Karla Henderson, a city planning official leading the mayor’s campaign, said in an interview Thursday that her staff had deemed just seven to nine sections of Detroit worthy of receiving the city’s full resources. She declined to identify the areas, but said the final plan could include a greater number.

{snip}

Repurpose or Abandon?

Of course the Mayor’s office did not say they would abandon sections of the city to gangs. But how the hell can repurposing as described above possibly mean anything else?

What’s next? Barbed wire? Oh wait a minute, Detroit already has tried that. Razor-wire too.

Detroit’s Tax Collection Process

{snip}

The City of Detroit has failed for nearly four years to send property tax bills to the owner of the Packard plant, costing the city badly needed cash.

At 3.5 million square feet, the plant is by far the largest derelict property in Detroit.

It wasn’t until the Free Press began making inquiries last week that the city’s assessor’s office returned the property to the tax rolls–with an assessed value of nearly $1.6 million. {snip}

{snip}

Robin Boyle, professor of urban planning at Wayne State University, said the error underscores “just how challenged the city is in dealing with the fundamental task of title, control, oversight and follow-through” with property throughout the city.

“To me, that is a fundamental problem that leaves Detroit in a consistently weakened position.

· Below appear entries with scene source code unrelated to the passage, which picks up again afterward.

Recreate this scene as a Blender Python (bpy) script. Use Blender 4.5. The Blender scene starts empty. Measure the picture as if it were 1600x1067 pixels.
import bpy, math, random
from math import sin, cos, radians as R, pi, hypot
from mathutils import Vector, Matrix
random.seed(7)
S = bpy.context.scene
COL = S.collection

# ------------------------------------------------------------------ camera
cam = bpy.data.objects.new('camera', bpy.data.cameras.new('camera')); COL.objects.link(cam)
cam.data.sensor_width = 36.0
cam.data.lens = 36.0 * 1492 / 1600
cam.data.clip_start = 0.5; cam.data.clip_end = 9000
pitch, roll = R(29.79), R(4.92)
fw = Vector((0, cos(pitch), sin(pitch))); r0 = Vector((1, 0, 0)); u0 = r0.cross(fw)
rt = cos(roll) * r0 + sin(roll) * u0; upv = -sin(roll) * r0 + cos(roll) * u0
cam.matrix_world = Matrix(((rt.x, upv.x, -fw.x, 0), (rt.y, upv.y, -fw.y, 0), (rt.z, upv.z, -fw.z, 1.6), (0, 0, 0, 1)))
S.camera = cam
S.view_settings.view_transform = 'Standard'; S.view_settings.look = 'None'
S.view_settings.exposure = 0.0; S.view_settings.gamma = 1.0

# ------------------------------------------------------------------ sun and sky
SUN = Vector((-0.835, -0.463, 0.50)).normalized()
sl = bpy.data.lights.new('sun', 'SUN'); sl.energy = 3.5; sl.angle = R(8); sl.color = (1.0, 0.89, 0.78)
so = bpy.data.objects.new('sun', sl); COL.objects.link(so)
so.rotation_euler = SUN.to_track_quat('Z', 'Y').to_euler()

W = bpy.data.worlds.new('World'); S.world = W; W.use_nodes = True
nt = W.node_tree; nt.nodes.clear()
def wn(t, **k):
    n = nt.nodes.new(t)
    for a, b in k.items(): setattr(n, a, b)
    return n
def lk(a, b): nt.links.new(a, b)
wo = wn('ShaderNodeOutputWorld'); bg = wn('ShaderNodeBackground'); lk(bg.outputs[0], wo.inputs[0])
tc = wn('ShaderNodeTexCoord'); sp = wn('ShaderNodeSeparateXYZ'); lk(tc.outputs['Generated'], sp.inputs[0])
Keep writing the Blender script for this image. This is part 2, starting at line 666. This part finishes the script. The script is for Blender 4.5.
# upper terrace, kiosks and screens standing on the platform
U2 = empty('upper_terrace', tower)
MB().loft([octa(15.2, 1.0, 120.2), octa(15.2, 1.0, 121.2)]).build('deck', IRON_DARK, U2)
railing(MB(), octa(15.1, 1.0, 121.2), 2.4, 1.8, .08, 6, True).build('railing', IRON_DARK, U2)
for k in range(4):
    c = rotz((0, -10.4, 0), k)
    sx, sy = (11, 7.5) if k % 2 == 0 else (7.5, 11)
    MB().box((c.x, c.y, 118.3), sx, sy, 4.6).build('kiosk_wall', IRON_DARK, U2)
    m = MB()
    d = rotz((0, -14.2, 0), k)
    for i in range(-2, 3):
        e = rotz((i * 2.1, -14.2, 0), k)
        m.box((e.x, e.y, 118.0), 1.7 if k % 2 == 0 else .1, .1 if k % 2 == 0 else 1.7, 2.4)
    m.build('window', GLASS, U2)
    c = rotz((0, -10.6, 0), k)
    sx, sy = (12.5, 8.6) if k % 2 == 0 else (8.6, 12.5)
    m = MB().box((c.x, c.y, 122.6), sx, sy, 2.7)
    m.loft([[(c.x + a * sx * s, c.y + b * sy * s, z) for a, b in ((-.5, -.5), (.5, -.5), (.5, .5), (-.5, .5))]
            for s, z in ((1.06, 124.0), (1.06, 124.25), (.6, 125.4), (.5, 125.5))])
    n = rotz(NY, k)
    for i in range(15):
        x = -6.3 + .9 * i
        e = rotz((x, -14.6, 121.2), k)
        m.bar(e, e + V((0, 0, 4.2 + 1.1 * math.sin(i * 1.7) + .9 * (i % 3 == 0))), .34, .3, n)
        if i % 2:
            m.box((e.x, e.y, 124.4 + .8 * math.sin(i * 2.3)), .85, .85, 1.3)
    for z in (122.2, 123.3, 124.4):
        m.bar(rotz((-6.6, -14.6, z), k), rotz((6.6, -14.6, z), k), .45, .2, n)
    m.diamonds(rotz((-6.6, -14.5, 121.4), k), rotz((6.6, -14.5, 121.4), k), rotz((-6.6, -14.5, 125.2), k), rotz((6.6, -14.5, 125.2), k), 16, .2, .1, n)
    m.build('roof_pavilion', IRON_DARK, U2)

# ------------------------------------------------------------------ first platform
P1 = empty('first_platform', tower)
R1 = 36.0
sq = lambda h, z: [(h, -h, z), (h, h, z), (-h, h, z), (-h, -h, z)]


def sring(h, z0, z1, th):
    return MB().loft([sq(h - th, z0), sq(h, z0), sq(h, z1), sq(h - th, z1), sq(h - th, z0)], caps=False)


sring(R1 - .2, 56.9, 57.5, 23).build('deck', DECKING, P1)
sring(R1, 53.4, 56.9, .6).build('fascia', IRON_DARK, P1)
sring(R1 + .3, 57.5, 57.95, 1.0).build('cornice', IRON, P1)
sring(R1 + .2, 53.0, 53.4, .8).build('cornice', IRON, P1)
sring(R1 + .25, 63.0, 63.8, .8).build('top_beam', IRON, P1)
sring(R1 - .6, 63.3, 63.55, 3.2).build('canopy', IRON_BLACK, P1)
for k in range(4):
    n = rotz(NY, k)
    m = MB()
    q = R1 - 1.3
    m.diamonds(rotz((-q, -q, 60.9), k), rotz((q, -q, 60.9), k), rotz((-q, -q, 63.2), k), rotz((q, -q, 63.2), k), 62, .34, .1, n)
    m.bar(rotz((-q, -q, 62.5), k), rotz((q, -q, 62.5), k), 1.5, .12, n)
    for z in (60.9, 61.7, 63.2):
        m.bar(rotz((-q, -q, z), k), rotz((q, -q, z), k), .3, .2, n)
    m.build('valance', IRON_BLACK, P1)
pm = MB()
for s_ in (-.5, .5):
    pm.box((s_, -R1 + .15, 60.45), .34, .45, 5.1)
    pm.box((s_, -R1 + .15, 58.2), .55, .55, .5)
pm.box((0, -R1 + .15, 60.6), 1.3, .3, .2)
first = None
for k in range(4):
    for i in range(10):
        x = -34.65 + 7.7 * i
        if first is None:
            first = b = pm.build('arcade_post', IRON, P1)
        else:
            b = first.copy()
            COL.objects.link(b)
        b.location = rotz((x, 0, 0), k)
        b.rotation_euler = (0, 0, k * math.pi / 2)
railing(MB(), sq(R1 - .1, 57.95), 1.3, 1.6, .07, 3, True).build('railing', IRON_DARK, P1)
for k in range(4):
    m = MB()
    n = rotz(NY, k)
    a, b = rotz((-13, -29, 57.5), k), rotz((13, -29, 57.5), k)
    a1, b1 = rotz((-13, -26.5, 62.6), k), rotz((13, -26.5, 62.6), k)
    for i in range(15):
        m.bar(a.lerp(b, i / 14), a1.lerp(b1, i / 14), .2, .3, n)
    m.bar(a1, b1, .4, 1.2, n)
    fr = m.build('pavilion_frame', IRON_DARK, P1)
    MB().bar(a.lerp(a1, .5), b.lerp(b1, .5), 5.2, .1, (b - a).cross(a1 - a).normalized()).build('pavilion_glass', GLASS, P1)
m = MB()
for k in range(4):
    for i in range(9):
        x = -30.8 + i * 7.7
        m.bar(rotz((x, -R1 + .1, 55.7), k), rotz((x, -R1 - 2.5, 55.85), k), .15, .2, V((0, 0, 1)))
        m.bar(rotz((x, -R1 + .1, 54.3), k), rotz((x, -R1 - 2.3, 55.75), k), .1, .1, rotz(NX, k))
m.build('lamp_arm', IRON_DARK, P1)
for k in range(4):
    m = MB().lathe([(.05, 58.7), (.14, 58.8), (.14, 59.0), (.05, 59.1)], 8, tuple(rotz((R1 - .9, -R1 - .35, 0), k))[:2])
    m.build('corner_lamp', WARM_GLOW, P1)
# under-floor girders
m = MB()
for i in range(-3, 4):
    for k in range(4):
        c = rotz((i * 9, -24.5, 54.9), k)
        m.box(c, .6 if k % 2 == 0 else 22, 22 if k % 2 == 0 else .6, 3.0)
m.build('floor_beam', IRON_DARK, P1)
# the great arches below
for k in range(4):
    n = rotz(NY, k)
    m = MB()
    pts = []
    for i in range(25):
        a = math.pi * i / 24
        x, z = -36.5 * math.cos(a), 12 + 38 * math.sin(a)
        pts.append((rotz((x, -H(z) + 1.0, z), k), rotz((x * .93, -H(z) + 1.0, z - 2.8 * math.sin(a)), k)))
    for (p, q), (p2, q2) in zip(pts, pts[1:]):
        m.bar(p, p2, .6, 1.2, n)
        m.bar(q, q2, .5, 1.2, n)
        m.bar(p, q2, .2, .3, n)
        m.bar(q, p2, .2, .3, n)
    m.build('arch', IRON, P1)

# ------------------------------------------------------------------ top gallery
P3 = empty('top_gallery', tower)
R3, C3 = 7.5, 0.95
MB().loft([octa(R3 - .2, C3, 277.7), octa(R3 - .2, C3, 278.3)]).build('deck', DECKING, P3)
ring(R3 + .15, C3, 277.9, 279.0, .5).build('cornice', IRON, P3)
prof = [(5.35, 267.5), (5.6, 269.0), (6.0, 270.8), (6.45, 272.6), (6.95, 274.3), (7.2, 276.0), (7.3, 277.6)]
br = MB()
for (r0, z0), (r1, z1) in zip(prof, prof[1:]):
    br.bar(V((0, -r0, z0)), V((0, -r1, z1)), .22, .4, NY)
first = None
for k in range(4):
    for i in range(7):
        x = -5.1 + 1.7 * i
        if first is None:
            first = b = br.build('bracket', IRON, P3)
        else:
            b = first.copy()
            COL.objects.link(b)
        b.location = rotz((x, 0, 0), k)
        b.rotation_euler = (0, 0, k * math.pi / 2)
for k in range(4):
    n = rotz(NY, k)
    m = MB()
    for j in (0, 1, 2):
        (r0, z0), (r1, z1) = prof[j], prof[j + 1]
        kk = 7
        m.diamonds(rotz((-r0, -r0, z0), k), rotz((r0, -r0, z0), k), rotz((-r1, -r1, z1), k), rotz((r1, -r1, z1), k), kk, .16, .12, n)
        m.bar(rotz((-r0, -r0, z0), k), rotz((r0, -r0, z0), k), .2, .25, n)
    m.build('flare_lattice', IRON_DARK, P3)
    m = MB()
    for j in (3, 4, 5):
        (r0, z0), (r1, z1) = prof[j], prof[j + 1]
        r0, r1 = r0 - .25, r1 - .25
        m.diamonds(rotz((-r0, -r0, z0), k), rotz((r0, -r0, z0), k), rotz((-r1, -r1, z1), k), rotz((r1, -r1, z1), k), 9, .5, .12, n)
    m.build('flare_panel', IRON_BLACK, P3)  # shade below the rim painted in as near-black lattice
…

It can’t even do the basics,” Boyle said. “This is a huge piece of real estate, and yet, there’s still confusion.”

{snip}

Detroit Schools Bankrupt

Flashback July 24,2009: The Wall Street Journal reports Detroit’s Schools Are Going Bankrupt, Too

Now’s the time to cast off collective bargaining agreements and introduce school choice.

‘Am I optimistic that they can avoid it . . . ? I am not.” That’s what retired judge Ray Graves said this week when asked whether the Detroit public schools, which he is advising, would be forced into bankruptcy. {snip}

As embarrassing as such a filing would be, it also may be the only thing that can force the kinds of changes Detroit schools need–as the financial turmoil is just the latest manifestation of a system in terminal decline.

{snip}

The Economic Base

The deterioration of the economic base of the city has accelerated. There were an estimated 81,754 vacant housing units (22.2 percent of the total) in Detroit before the recession; that number increased to an estimated 101,737 (27.8 percent of the total) in 2008.

The average price of a residential unit sold in the January through November, 2009 period was $12,439, down from $97,847 in 2003. Remaining businesses and individuals are challenging property tax assessments on parcels that have lost value and, in some cases, cannot be sold at any price.

More than half of employed city residents work outside the city limits; the metro area has the highest unemployment rate of the 100 major metro areas in the U.S.

{snip}

Bing Still Pretends–How Long Can It Last?

For reasons unknown, Bing just cannot do what is right. He will not come flat out and say what everyone in their right mind knows–that Detroit is fiscally and morally bankrupt and so are its schools.

Instead, on December 10, 2010 Detroit, whose population has dropped by half since 1950, borrowed $100 million to turn the MGM Grand Casino’s former site into a headquarters for the police, fire and emergency-services departments.

The city sold so-called Recovery Zone Bonds authorized under the U.S. economic-stimulus plan, borrowing at 4.55 percent, the city said in a press release today. The bonds, with the longest term maturing in 2035, were sold through the Michigan Finance Authority by investment banks led by Siebert Brandford Shank & Co., according to data compiled by Bloomberg.